# START OF Material provided

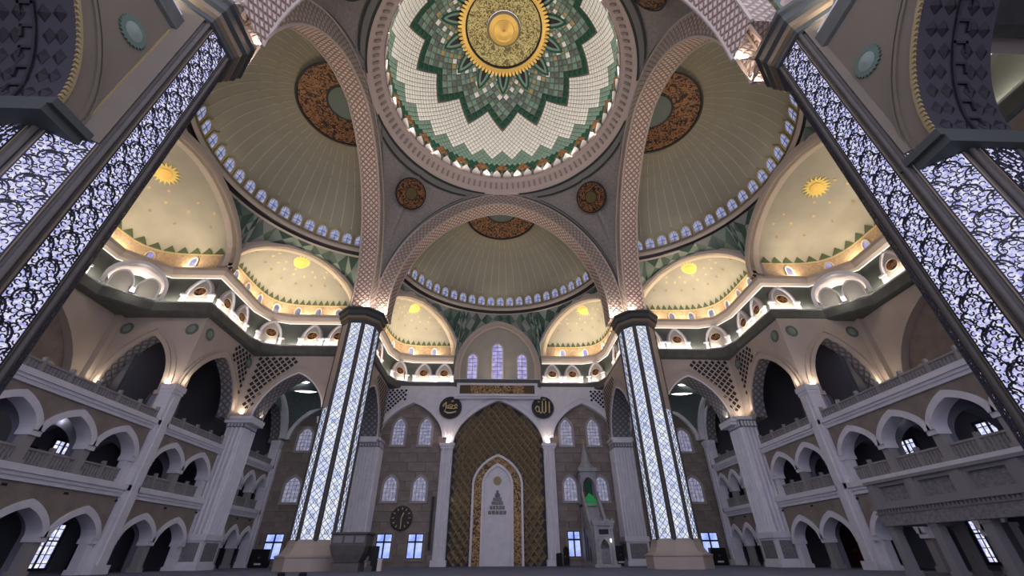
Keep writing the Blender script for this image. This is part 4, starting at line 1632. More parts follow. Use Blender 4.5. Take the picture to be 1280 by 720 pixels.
def small_half_dome(base, T, label, nwin, rise=3.5, lamp=True, glass='winupper'):
    n = len(base) - 1
    P0, P1 = Vector(base[0] + (0,)), Vector(base[-1] + (0,))
    Mx = (P0 + P1) / 2
    z1 = 22.95
    loc = T((Mx.x, Mx.y, ZL))
    r = root('small_half_dome', loc, label, 'half dome')

    def B(f):
        i = min(int(f * n), n - 1); g = f * n - i
        return Vector((base[i][0] + (base[i + 1][0] - base[i][0]) * g, base[i][1] + (base[i + 1][1] - base[i][1]) * g, 0))

    def P(f, ph, ins=0.0):
        b = B(f)
        p = Mx + (b - Mx) * cos(ph)
        p.z = z1 + rise * sin(ph)
        if ins:
            d = (Mx - b); d.z = 0; d.normalize()
            p += (d * cos(ph) + Vector((0, 0, -1)) * sin(ph)) * ins
        return p
    k = 40
    mb = MB()
    rr = [[P(i / k, pi / 2 * j / 12 * .998) for i in range(k + 1)] for j in range(13)]
    for j in range(12):
        mb.strip(rr[j], rr[j + 1])
    mb.build('shell', M['cream'], r, smooth=True, tf=T, weld=True)
    mb = MB()
    mb.strip([B(i / k) + Vector((0, 0, ZL - .1)) for i in range(k + 1)], [B(i / k) + Vector((0, 0, z1)) for i in range(k + 1)])
    mb.build('drum', M['drum'], r, tf=T, smooth=True, weld=True)
    mb = MB()
    def inw(f):
        d = Mx - B(f); d.normalize(); return d
    mb.strip([B(i / k) + inw(i / k) * .08 + Vector((0, 0, z1 - .12)) for i in range(k + 1)], [B(i / k) + inw(i / k) * .08 + Vector((0, 0, z1)) for i in range(k + 1)])
    mb.strip([B(i / k) + inw(i / k) * .08 + Vector((0, 0, z1)) for i in range(k + 1)], [B(i / k) + Vector((0, 0, z1 + .02)) for i in range(k + 1)])
    mb.build('drum_molding', M['gold_pale'], r, tf=T)
    nt = 26
    mb = MB()
    for i in range(nt):
        mb.face([P((i + .04) / nt, .02, .05), P((i + .96) / nt, .02, .05), P((i + .5) / nt, .19, .05)])
    mb.build('zigzag_border', mat('zigzag_green', (.075, .10, .055), .5), r, tf=T, stuff=True)
    for i in range(nwin):
        f = (i + 1) / (nwin + 1)
        b = B(f); t = (B(min(1, f + .01)) - B(max(0, f - .01))).normalized()
        nn = Vector((-t.y, t.x, 0))
        if nn.dot(Mx - b) < 0: nn = -nn
        fr = Frame(b, t, nn)
        mb = MB(); archivolt(mb, fr, .26, 0, ZL + .75, ZL + 1.1, .12, .2, 0, .12, zb=ZL + .25, n=4); w = mb.build('window', M['ledge'], r, tf=T)
        mb = MB(); inner_chunk(mb, fr, .26, 0, ZL + .75, ZL + 1.1, ZL + .25, .2, .03, 0, 4); mb.build('pane', M[glass], w, tf=T)
    # sunburst and stars
    ph, fs_ = (1.22, .5) if 'middle' not in label else (1.12, .57)
    c = P(fs_, ph, .08)
    v = (P(fs_, ph + .05, .08) - c).normalized(); u = (P1 - P0).normalized(); nn = u.cross(v)
    if nn.z > 0: nn = -nn
    mb = MB()
    q = [c + (u * cos(2 * pi * i / 36) + v * sin(2 * pi * i / 36)) * (1.15 if i % 2 == 0 else .72) for i in range(36)]
    mb.face(q)
    for i in range(36):
        mb.face([q[i], q[(i + 1) % 36], q[(i + 1) % 36] - nn * .06, q[i] - nn * .06])
    mb.build('sunburst', mat('sun_gold', (.92, .72, .20), .45), r, tf=T)
    mb = MB(); mb.face([c + nn * .05 + (u * cos(2 * pi * i / 20) + v * sin(2 * pi * i / 20)) * .5 for i in range(20)]); mb.build('sun_centre', M['gold'], r, tf=T)
    rn = random.Random(len(label))
    for (ph, cnt_, nm) in ((.85, 9, 'gilt_star'), (.62, 8, 'dark_star'), (1.0, 5, 'gilt_star')):
        for i in range(cnt_):
            f = (i + 1) / (cnt_ + 1) + rn.uniform(-.015, .015)
            p = P(f, ph, .04)
            vv = (P(f, ph + .03, .04) - p).normalized(); uu = (P(min(1, f + .02), ph, .04) - p).normalized()
            mb = MB()
            mb.face([p - uu * .14, p - vv * .17, p + uu * .14, p + vv * .17])
            mb.build(nm, M['gold_pale'] if nm == 'gilt_star' else M['gold_dot'], r, tf=T)
    # front arch
    L = (P1 - P0).length
    nrm = Vector((-(P1 - P0).y, (P1 - P0).x, 0)).normalized()
    if nrm.dot(B(.5) - Mx) > 0: nrm = -nrm
    fr = Frame(Mx, (P1 - P0).normalized(), nrm)
    half = L / 2 - .55
    mb = MB()
    A = [(-half, ZL)] + arch(half, ZL + .3, z1 + rise - .25, .06, 14) + [(half, ZL)]
    mb.strip([fr(a, b, .35) for a, b in A], [fr(a, b, -.5) for a, b in A], 0, uv=True)
    mb.build('arch_soffit', M['ledge'], r, tf=T)
    mb = MB()
    archivolt(mb, fr, half, 0, ZL + .3, z1 + rise - .25, .28, .06, .0, .40, zb=ZL - .1, n=14)
    mb.build('arch_roll', M['ledge'], r, tf=T)
    mb = MB()
    archivolt(mb, fr, half + .28, 0, ZL + .3, z1 + rise + .05, .50, .06, -.1, .30, zb=ZL - .1, n=14)
    mb.build('arch_band', M['beige'], r, tf=T)
    # lamps hidden behind the ledge
    if lamp:
        for f in (.14, .32, .5, .68, .86):
            b = B(f); d = inw(f)
            t = (B(min(1, f + .02)) - B(f - .02)).normalized()
            p = T(b + d * .95 + Vector((0, 0, ZL + .06)))
            dv = T(b + d * .95 + Vector((0, 0, 1)) - d * .1) - T(b + d * .95)
            area_lamp('cove_lamp', p, dv, 2.0, .5, 105, (1, .83, .58))
    return r, fr, half + .78, z1 + rise + .05 + .55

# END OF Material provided

* **Given task**: Leave out the pictures and repeat the lines from the start of the material through the line with "return Vector((base[i][0] +", inclusive.

* **Exercise result**:
Keep writing the Blender script for this image. This is part 4, starting at line 1632. More parts follow. Use Blender 4.5. Take the picture to be 1280 by 720 pixels.
def small_half_dome(base, T, label, nwin, rise=3.5, lamp=True, glass='winupper'):
    n = len(base) - 1
    P0, P1 = Vector(base[0] + (0,)), Vector(base[-1] + (0,))
    Mx = (P0 + P1) / 2
    z1 = 22.95
    loc = T((Mx.x, Mx.y, ZL))
    r = root('small_half_dome', loc, label, 'half dome')

    def B(f):
        i = min(int(f * n), n - 1); g = f * n - i
        return Vector((base[i][0] + (base[i + 1][0] - base[i][0]) * g, base[i][1] + (base[i + 1][1] - base[i][1]) * g, 0))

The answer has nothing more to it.